求人媒体は鉄板です。開業時は予算を割く事は難しいかも知れませんが開業後軌道に乗り使える経費に余裕が出てきたら掲載も考えていましょう。

ただし一つ注意点です。求人媒体の費用のかかり方は大きく分けて3つ

1、採用課金型

採用時にお金が発生するシステムで掲載するのにはお金がかからないモデルです。

紹介会社さん等がこれにあたります

2、掲載課金型

何人採用しても費用は変わらず、広告掲載をするのに1ヶ月⚪︎円という設定がされているものです。一番大手の企業はリクエストQJさんです。

3、ハイブリット型

掲載費用も採用費用もどちらもかかるタイプ。どちらの料金も、1と2と比較すると安めに設定されています。リジョブさん等がこのタイプです。

2、の掲載課金型の媒体選びには気をつけなくてはなりません。おそらく開業したら営業の電話がひっきりなしにかかってきます。どうしても求人が欲しい時に乗ってしまいがちなのですが、弊社もいくつか契約してみたものの、採用課金型の求人媒体で過去に効果があったのはリクエストQJさんのみです。

それ以外の採用課金型の媒体は個人的な見解ですがやめておいた方がいいのではないかと。

2、SNS

オーナーのSNS、スタッフのSNS、リクルートや集客用のSNS。あらゆるSNSを回遊し情報を集める傾向にあります。その中ではスタッフさんとオーナーさんの間でどんなやり取りがされているのか、コメント等までチェックするという方もいらっしゃいます

3、ホームページ

気になる会社があれば検索しホームページを見るという流れもまだまだ残っています。ホームページは基本的には目的を一つに絞って情報を掲載すのが良いとされています。そのため、対お客様のホームページと対スタッフさん向けのサイトは分けて別々に作成し運営するのが理想です。

4、ホットペッパー

意外に多いのがホットペッパーです。どんなメニューを打ち出しているのか。客層やターゲットはどんな感じか、口コミ返信やブログからどんなスタッフさんが活躍しどんな特徴があるのか。等々。隅から隅まで見ていると考えておいてもいいくらいです。なので、集客だけを意識してウリの設定をすると求人面で悪い影響が出てしまう可能性がある事を理解した上で、求人と集客両面から考えた構成が必要になります。
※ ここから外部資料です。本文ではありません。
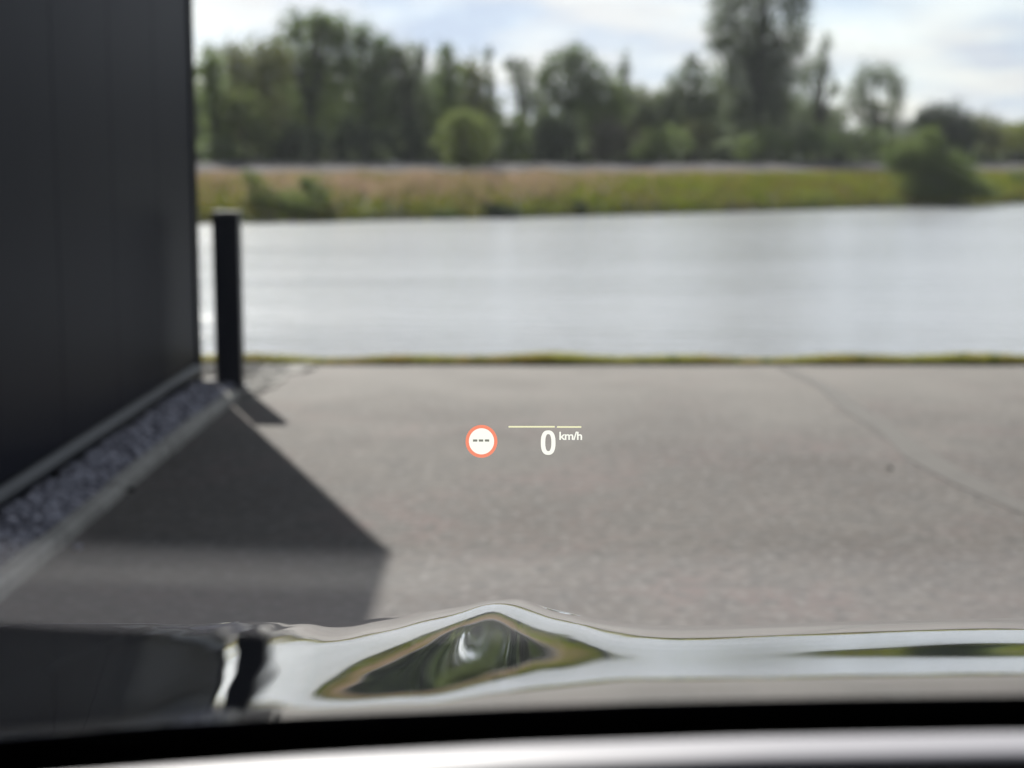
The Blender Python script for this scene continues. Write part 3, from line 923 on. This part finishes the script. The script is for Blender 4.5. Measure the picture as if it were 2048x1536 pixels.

このように幾つかの媒体やコンテンツを回りながら、情報を集め判断するのが今の流れなのですが、この中にあなたのコンテンツがない。そんなものはないでしょうか?

コンテンツがなければ情報を提供するチャンスを逃すことになり、大きな機会損失を生みます。どれだけいい環境を作ってもその情報が届かなければ応募は来ない。

この大求人戦国時代真っ只中で一つの機会損失はとにかく大きい。この辺りの準備も時間がかかりますので開業前の早い段階から取り組み、十分な準備期間を確保しオープン前にしっかりと済ませておきたい所です。

まとめ

美容室経営はお客様に選んでいただける事はもちろんですが、いかにスタッフを集めることができるか。そして長く勤めてもらえる環境を作れるかどうか。ここに全てがかかっています。必ず集客面だけでなく『スタッフ』の軸をもち、バランスの取れた決断をしていく事が大切です。